(begin)
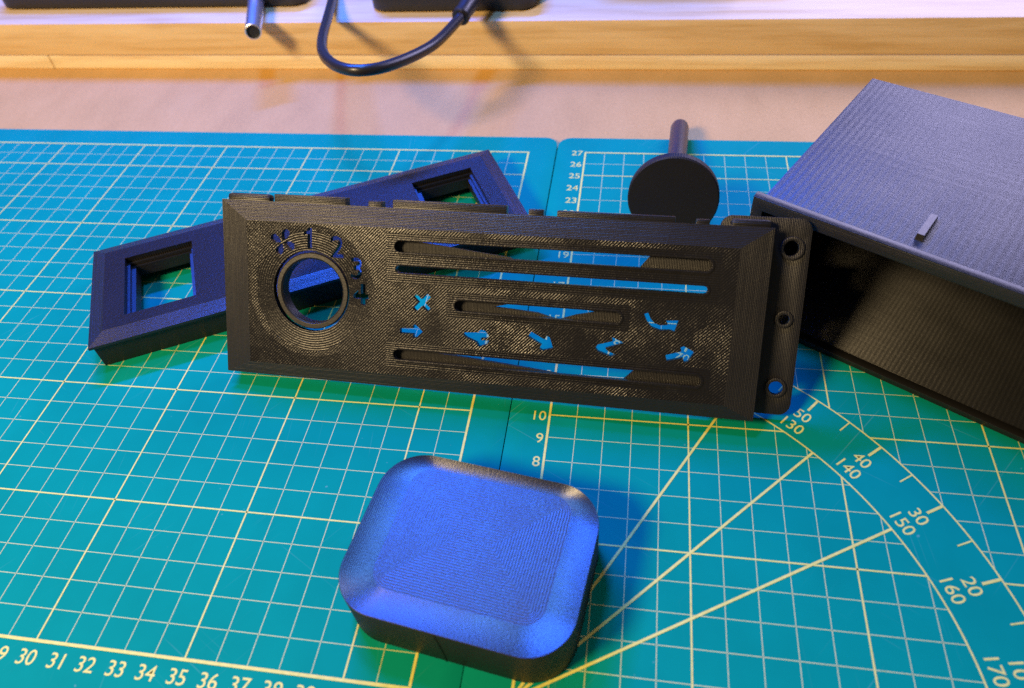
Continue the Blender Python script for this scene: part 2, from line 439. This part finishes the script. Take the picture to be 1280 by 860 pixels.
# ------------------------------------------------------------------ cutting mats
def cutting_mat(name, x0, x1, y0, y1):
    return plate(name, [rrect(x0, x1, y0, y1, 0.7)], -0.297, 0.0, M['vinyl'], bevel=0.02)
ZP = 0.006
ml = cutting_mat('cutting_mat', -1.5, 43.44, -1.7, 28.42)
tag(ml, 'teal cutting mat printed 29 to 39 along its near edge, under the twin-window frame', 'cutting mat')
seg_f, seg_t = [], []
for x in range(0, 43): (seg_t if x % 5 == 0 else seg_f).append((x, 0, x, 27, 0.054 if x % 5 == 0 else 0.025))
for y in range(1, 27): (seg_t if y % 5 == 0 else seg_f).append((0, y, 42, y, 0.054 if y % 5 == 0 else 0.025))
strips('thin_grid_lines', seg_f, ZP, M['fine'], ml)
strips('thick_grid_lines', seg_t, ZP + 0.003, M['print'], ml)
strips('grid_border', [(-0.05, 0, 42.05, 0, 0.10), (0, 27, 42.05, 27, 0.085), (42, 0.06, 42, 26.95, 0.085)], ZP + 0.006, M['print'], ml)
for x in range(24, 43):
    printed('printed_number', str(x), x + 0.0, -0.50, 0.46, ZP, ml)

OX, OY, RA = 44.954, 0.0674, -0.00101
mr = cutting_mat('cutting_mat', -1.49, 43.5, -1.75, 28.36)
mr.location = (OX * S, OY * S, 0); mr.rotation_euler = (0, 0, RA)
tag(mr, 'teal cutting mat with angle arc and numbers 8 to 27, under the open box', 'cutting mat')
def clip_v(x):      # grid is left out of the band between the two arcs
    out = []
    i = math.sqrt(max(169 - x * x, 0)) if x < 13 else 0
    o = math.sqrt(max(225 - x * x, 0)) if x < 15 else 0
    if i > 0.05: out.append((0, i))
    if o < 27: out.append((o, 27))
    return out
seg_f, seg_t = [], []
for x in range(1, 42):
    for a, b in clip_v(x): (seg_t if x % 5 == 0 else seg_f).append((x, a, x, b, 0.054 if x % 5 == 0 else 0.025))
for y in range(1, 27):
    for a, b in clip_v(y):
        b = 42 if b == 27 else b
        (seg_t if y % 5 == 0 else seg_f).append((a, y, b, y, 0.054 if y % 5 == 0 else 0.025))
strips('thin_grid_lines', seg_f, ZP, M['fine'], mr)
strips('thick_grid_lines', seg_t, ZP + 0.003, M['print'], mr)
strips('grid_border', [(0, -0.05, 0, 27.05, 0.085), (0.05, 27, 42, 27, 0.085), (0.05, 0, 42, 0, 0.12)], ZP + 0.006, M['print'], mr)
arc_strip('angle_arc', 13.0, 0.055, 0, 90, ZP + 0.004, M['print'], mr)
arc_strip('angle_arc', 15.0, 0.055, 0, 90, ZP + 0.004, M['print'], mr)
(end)
- _TASK TO CARRY OUT_:
Omit any images, then output the listing exactly.

- _CORRECT OUTPUT_:
Continue the Blender Python script for this scene: part 2, from line 439. This part finishes the script. Take the picture to be 1280 by 860 pixels.
# ------------------------------------------------------------------ cutting mats
def cutting_mat(name, x0, x1, y0, y1):
    return plate(name, [rrect(x0, x1, y0, y1, 0.7)], -0.297, 0.0, M['vinyl'], bevel=0.02)
ZP = 0.006
ml = cutting_mat('cutting_mat', -1.5, 43.44, -1.7, 28.42)
tag(ml, 'teal cutting mat printed 29 to 39 along its near edge, under the twin-window frame', 'cutting mat')
seg_f, seg_t = [], []
for x in range(0, 43): (seg_t if x % 5 == 0 else seg_f).append((x, 0, x, 27, 0.054 if x % 5 == 0 else 0.025))
for y in range(1, 27): (seg_t if y % 5 == 0 else seg_f).append((0, y, 42, y, 0.054 if y % 5 == 0 else 0.025))
strips('thin_grid_lines', seg_f, ZP, M['fine'], ml)
strips('thick_grid_lines', seg_t, ZP + 0.003, M['print'], ml)
strips('grid_border', [(-0.05, 0, 42.05, 0, 0.10), (0, 27, 42.05, 27, 0.085), (42, 0.06, 42, 26.95, 0.085)], ZP + 0.006, M['print'], ml)
for x in range(24, 43):
    printed('printed_number', str(x), x + 0.0, -0.50, 0.46, ZP, ml)

OX, OY, RA = 44.954, 0.0674, -0.00101
mr = cutting_mat('cutting_mat', -1.49, 43.5, -1.75, 28.36)
mr.location = (OX * S, OY * S, 0); mr.rotation_euler = (0, 0, RA)
tag(mr, 'teal cutting mat with angle arc and numbers 8 to 27, under the open box', 'cutting mat')
def clip_v(x):      # grid is left out of the band between the two arcs
    out = []
    i = math.sqrt(max(169 - x * x, 0)) if x < 13 else 0
    o = math.sqrt(max(225 - x * x, 0)) if x < 15 else 0
    if i > 0.05: out.append((0, i))
    if o < 27: out.append((o, 27))
    return out
seg_f, seg_t = [], []
for x in range(1, 42):
    for a, b in clip_v(x): (seg_t if x % 5 == 0 else seg_f).append((x, a, x, b, 0.054 if x % 5 == 0 else 0.025))
for y in range(1, 27):
    for a, b in clip_v(y):
        b = 42 if b == 27 else b
        (seg_t if y % 5 == 0 else seg_f).append((a, y, b, y, 0.054 if y % 5 == 0 else 0.025))
strips('thin_grid_lines', seg_f, ZP, M['fine'], mr)
strips('thick_grid_lines', seg_t, ZP + 0.003, M['print'], mr)
strips('grid_border', [(0, -0.05, 0, 27.05, 0.085), (0.05, 27, 42, 27, 0.085), (0.05, 0, 42, 0, 0.12)], ZP + 0.006, M['print'], mr)
arc_strip('angle_arc', 13.0, 0.055, 0, 90, ZP + 0.004, M['print'], mr)
arc_strip('angle_arc', 15.0, 0.055, 0, 90, ZP + 0.004, M['print'], mr)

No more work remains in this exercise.